Labor frontbencher Jason Clare says the action governments take to stop asylum-seekers from drowning at sea is “fundamentally a good thing” as he recalls seeing “too many” photos of dead bodies floating in the ocean.
Mr Clare, who was home affairs and justice minister under the former Rudd and Gillard administrations, said politics needed to be “stripped” out of the debate on how to stop the boats.
The Labor Party, which is yet to confirm whether it would continue the Coalition’s boats turn back policy if it was elected, will hotly contest the issue at the July national conference.
“Governments should be given the powers they need to enable them to stop people dying at sea,” Mr Clare told Sky News’s Australian Agenda program.
“Too many times I had to see photographs of dead people floating in the ocean, sometimes bits of people floating in the ocean and I wanted to do everything I could to stop that happening.
“I’m glad that it’s not happening anymore.

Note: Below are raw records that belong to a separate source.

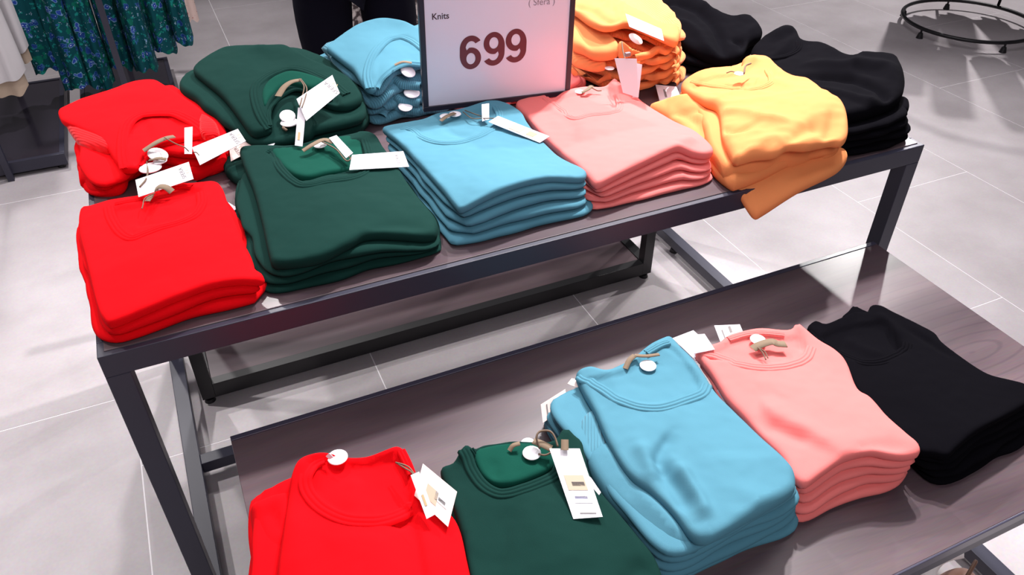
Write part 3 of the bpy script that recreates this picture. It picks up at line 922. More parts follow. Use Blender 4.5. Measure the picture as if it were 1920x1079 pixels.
sleeve(g2, 'sleeve', [(550, 245, .05), (600, 215, .065), (670, 190, .07), (690, 210, .055), (685, 235, .035), (655, 262, .02), (600, 275, .02), (560, 272, .028)], T_, 0.03, KN['green'], [('r', [(605, 225), (610, 250), (605, 270)], .01, -.008), ('r', [(590, 235), (640, 215), (680, 205)], .01, -.005)])
size_label(g2, [(521, 181, T_+.125), (533, 163, T_+.134), (548, 153, T_+.138), (566, 150, T_+.138)], 0.015)
string(g2, [(561, 148, T_+.142), (570, 162, T_+.14), (567, 180, T_+.135), (562, 200, T_+.13)], 0.0014)
string(g2, [(564, 148, T_+.142), (575, 165, T_+.14), (572, 185, T_+.135), (566, 202, T_+.13)], 0.0014)
tag(g2, [(574, 227, T_+.105), (556, 186, T_+.135), (623, 141, T_+.15), (637, 175, T_+.125)], word='SFERA', word_at=.86)
tag(g2, [(553, 273, T_+.07), (567, 275, T_+.07), (574, 203, T_+.12), (559, 202, T_+.12)], lines=[(.15, .35, .3, .6, gold_ink)])
tag(g2, [(499, 277, T_+.05), (508, 280, T_+.05), (533, 243, T_+.07), (523, 241, T_+.07)])
tag(g2, [(433, 303, T_+.03), (429, 272, T_+.05), (516, 240, T_+.06), (519, 258, T_+.045)], m=cream, word='SFERA', word_at=.15)
disc_tag(g2, (543, 230, T_+.08), 0.02); disc_tag(g2, (539, 218, T_+.09), 0.017, tilt=(.5, 0))
string(g2, [(535, 237, T_+.078), (531, 240, T_+.078), (538, 245, T_+.074)], 0.003)

b2, sb2 = stack('blue', 'behind the left edge of the sign', T_, [(701, 237), (731, 232), (778, 224), (850, 210), (890, 170), (860, 115), (760, 128), (660, 138), (618, 158), (650, 190)], 4,
   [(614, 92, .14), (642, 69, .15), (674, 49, .16), (707, 39, .165), (730, 38, .165), (760, 44, .162), (790, 58, .158), (830, 75, .15), (850, 100, .14), (840, 122, .13), (800, 124, .128), (765, 121, .13), (743, 127, .128), (725, 140, .122), (711, 156, .11), (703, 172, .1), (688, 171, .1), (677, 158, .108), (662, 135, .12), (640, 117, .13), (617, 99, .138)],
   T=0.024, feats=[('d', [(704, 165), (703, 140), (706, 110), (722, 84), (745, 76), (766, 78), (800, 98), (800, 124), (765, 122), (730, 138)], .005, .004)], ctrl=[(680, 80, .168), (740, 60, .17), (760, 95, .15)],
   rib_lower=True, uvdir=0.3, wave=.006, wob=.006, seed=9.1, tk=.85,
   under=[(600, 115), (640, 90), (720, 70), (840, 100), (850, 140), (760, 150), (705, 180), (660, 160)])
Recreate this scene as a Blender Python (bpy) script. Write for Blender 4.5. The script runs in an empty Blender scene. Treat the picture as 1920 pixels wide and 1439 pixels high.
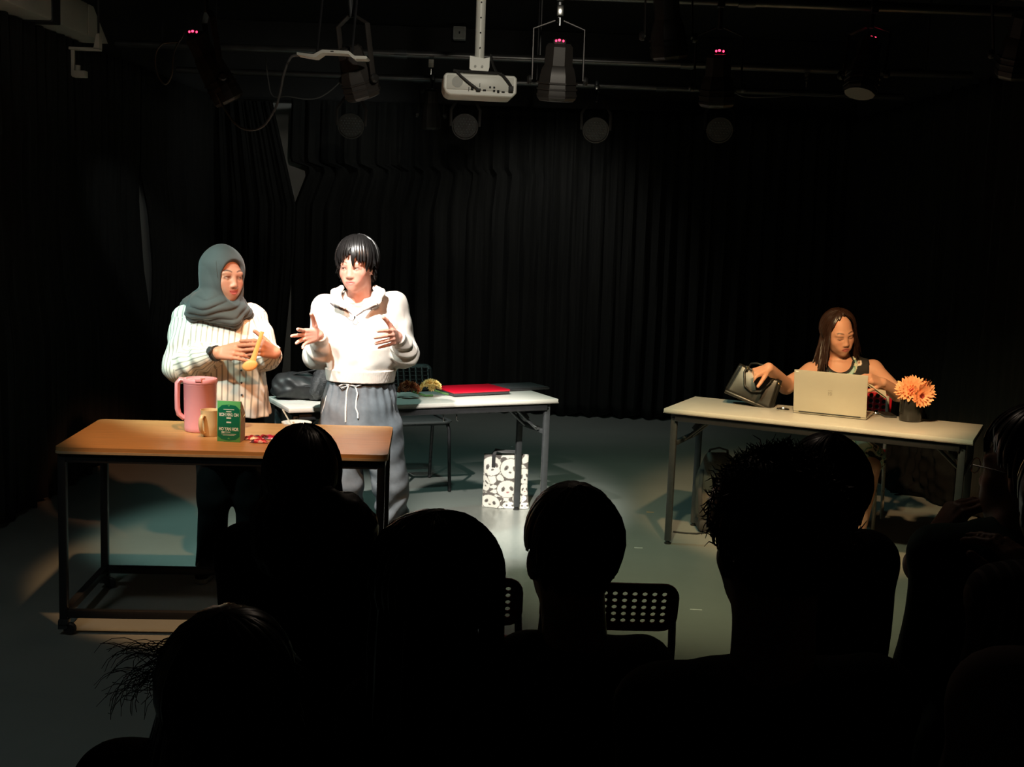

The actions that government take to make that happen, to stop people dying at sea, is a fundamentally good thing.”
Fellow frontbencher Anthony Albanese said Labor had its asylum-seeker policy “right at the moment” but acknowledged the party had to address “what we did right and what we did wrong” while in government.
More than 50,000 asylum-seekers arrived by boat and 1200 drowned at sea after Labor dismantled the Howard-era offshore processing policy.
Kevin Rudd reinstated offshore processing for all asylum-seekers before the 2013 election and announced those found to be refugees would not be resettled in Australia.
“One place where we made an error was we underestimated the pull factors as well as the push factors,” Mr Albanese told the Ten Network. “We need to say that very clearly.
“I’m one of the people who accepts my responsibility for that and we, as a party, need to acknowledge that.”
Mr Clare also said governments should not talk about on water or operational matters if security agencies are involved, amid allegations Australian officials paid people smugglers to return 65 asylum-seekers to Indonesia.
However Mr Clare accused the Abbott government of using operational matters as an “excuse to about nothing” in this instance.
“I think the secrecy’s unnecessary,” Mr Clare said. “When I was the minister no one in uniform or in a suit for that matter ever told me that any of the statements that the government was making, it shouldn’t make.”